● TASK PROMPT:
Make an exact copy of all the data.

========================================================================

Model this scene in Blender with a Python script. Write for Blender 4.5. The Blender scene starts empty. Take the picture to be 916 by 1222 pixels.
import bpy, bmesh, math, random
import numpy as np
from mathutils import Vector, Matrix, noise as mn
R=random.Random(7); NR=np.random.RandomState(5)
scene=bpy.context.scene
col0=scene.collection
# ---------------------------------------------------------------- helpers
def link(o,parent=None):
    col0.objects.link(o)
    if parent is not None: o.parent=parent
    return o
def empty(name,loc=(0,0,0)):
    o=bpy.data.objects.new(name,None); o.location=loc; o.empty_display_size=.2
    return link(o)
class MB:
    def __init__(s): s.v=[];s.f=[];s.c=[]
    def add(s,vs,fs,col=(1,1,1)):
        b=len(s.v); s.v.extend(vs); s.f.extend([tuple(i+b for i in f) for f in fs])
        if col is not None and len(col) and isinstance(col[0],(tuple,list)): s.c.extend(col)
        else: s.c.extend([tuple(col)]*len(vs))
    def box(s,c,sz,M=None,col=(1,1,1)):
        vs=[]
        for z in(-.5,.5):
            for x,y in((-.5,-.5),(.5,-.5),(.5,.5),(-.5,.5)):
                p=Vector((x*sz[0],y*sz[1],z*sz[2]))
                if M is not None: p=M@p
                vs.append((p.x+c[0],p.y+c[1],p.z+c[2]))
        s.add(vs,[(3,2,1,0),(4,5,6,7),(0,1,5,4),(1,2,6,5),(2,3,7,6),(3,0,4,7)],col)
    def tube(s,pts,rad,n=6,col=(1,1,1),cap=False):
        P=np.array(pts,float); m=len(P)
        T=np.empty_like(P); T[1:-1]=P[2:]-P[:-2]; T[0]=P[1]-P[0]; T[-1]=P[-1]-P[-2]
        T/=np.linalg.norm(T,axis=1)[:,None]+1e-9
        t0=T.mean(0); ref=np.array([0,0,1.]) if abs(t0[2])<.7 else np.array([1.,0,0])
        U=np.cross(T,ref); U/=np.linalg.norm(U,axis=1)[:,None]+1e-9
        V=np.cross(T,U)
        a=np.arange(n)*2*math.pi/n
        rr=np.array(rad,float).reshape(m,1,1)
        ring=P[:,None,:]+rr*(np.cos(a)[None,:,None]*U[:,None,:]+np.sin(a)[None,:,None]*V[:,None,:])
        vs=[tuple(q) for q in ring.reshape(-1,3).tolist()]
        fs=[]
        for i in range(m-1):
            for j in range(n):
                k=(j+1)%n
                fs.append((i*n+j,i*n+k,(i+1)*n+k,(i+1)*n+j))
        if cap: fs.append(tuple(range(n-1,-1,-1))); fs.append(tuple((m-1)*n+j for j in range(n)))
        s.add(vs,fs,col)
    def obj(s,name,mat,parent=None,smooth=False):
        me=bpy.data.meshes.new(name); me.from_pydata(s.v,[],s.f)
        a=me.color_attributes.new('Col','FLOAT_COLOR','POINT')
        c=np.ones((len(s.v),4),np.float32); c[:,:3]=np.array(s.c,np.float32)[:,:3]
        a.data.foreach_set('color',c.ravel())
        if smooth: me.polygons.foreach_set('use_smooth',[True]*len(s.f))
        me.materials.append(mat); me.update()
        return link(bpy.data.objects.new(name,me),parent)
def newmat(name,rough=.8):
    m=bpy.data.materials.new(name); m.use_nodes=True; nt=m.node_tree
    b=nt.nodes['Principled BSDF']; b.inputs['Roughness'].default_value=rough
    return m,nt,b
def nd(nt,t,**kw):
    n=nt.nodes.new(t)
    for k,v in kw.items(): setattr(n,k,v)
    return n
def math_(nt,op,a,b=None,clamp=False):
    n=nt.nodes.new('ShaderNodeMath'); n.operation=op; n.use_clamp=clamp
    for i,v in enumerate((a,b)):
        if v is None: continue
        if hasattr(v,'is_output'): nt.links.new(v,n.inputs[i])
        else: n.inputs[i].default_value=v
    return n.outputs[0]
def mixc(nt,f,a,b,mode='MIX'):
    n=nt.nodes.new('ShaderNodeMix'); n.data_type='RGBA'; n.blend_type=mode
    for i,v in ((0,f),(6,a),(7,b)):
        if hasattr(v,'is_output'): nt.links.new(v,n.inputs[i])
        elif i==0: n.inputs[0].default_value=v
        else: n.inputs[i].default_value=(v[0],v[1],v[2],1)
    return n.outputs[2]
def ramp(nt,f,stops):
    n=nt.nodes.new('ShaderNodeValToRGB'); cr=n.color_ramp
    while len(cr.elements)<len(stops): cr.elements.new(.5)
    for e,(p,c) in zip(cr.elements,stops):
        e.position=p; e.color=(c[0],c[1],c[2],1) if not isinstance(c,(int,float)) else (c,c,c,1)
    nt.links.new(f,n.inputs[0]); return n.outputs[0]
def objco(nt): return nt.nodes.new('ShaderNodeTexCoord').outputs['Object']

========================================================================

● COMPLETED EXERCISE:
Model this scene in Blender with a Python script. Write for Blender 4.5. The Blender scene starts empty. Take the picture to be 916 by 1222 pixels.
import bpy, bmesh, math, random
import numpy as np
from mathutils import Vector, Matrix, noise as mn
R=random.Random(7); NR=np.random.RandomState(5)
scene=bpy.context.scene
col0=scene.collection
# ---------------------------------------------------------------- helpers
def link(o,parent=None):
    col0.objects.link(o)
    if parent is not None: o.parent=parent
    return o
def empty(name,loc=(0,0,0)):
    o=bpy.data.objects.new(name,None); o.location=loc; o.empty_display_size=.2
    return link(o)
class MB:
    def __init__(s): s.v=[];s.f=[];s.c=[]
    def add(s,vs,fs,col=(1,1,1)):
        b=len(s.v); s.v.extend(vs); s.f.extend([tuple(i+b for i in f) for f in fs])
        if col is not None and len(col) and isinstance(col[0],(tuple,list)): s.c.extend(col)
        else: s.c.extend([tuple(col)]*len(vs))
    def box(s,c,sz,M=None,col=(1,1,1)):
        vs=[]
        for z in(-.5,.5):
            for x,y in((-.5,-.5),(.5,-.5),(.5,.5),(-.5,.5)):
                p=Vector((x*sz[0],y*sz[1],z*sz[2]))
                if M is not None: p=M@p
                vs.append((p.x+c[0],p.y+c[1],p.z+c[2]))
        s.add(vs,[(3,2,1,0),(4,5,6,7),(0,1,5,4),(1,2,6,5),(2,3,7,6),(3,0,4,7)],col)
    def tube(s,pts,rad,n=6,col=(1,1,1),cap=False):
        P=np.array(pts,float); m=len(P)
        T=np.empty_like(P); T[1:-1]=P[2:]-P[:-2]; T[0]=P[1]-P[0]; T[-1]=P[-1]-P[-2]
        T/=np.linalg.norm(T,axis=1)[:,None]+1e-9
        t0=T.mean(0); ref=np.array([0,0,1.]) if abs(t0[2])<.7 else np.array([1.,0,0])
        U=np.cross(T,ref); U/=np.linalg.norm(U,axis=1)[:,None]+1e-9
        V=np.cross(T,U)
        a=np.arange(n)*2*math.pi/n
        rr=np.array(rad,float).reshape(m,1,1)
        ring=P[:,None,:]+rr*(np.cos(a)[None,:,None]*U[:,None,:]+np.sin(a)[None,:,None]*V[:,None,:])
        vs=[tuple(q) for q in ring.reshape(-1,3).tolist()]
        fs=[]
        for i in range(m-1):
            for j in range(n):
                k=(j+1)%n
                fs.append((i*n+j,i*n+k,(i+1)*n+k,(i+1)*n+j))
        if cap: fs.append(tuple(range(n-1,-1,-1))); fs.append(tuple((m-1)*n+j for j in range(n)))
        s.add(vs,fs,col)
    def obj(s,name,mat,parent=None,smooth=False):
        me=bpy.data.meshes.new(name); me.from_pydata(s.v,[],s.f)
        a=me.color_attributes.new('Col','FLOAT_COLOR','POINT')
        c=np.ones((len(s.v),4),np.float32); c[:,:3]=np.array(s.c,np.float32)[:,:3]
        a.data.foreach_set('color',c.ravel())
        if smooth: me.polygons.foreach_set('use_smooth',[True]*len(s.f))
        me.materials.append(mat); me.update()
        return link(bpy.data.objects.new(name,me),parent)
def newmat(name,rough=.8):
    m=bpy.data.materials.new(name); m.use_nodes=True; nt=m.node_tree
    b=nt.nodes['Principled BSDF']; b.inputs['Roughness'].default_value=rough
    return m,nt,b
def nd(nt,t,**kw):
    n=nt.nodes.new(t)
    for k,v in kw.items(): setattr(n,k,v)
    return n
def math_(nt,op,a,b=None,clamp=False):
    n=nt.nodes.new('ShaderNodeMath'); n.operation=op; n.use_clamp=clamp
    for i,v in enumerate((a,b)):
        if v is None: continue
        if hasattr(v,'is_output'): nt.links.new(v,n.inputs[i])
        else: n.inputs[i].default_value=v
    return n.outputs[0]
def mixc(nt,f,a,b,mode='MIX'):
    n=nt.nodes.new('ShaderNodeMix'); n.data_type='RGBA'; n.blend_type=mode
    for i,v in ((0,f),(6,a),(7,b)):
        if hasattr(v,'is_output'): nt.links.new(v,n.inputs[i])
        elif i==0: n.inputs[0].default_value=v
        else: n.inputs[i].default_value=(v[0],v[1],v[2],1)
    return n.outputs[2]
def ramp(nt,f,stops):
    n=nt.nodes.new('ShaderNodeValToRGB'); cr=n.color_ramp
    while len(cr.elements)<len(stops): cr.elements.new(.5)
    for e,(p,c) in zip(cr.elements,stops):
        e.position=p; e.color=(c[0],c[1],c[2],1) if not isinstance(c,(int,float)) else (c,c,c,1)
    nt.links.new(f,n.inputs[0]); return n.outputs[0]
def objco(nt): return nt.nodes.new('ShaderNodeTexCoord').outputs['Object']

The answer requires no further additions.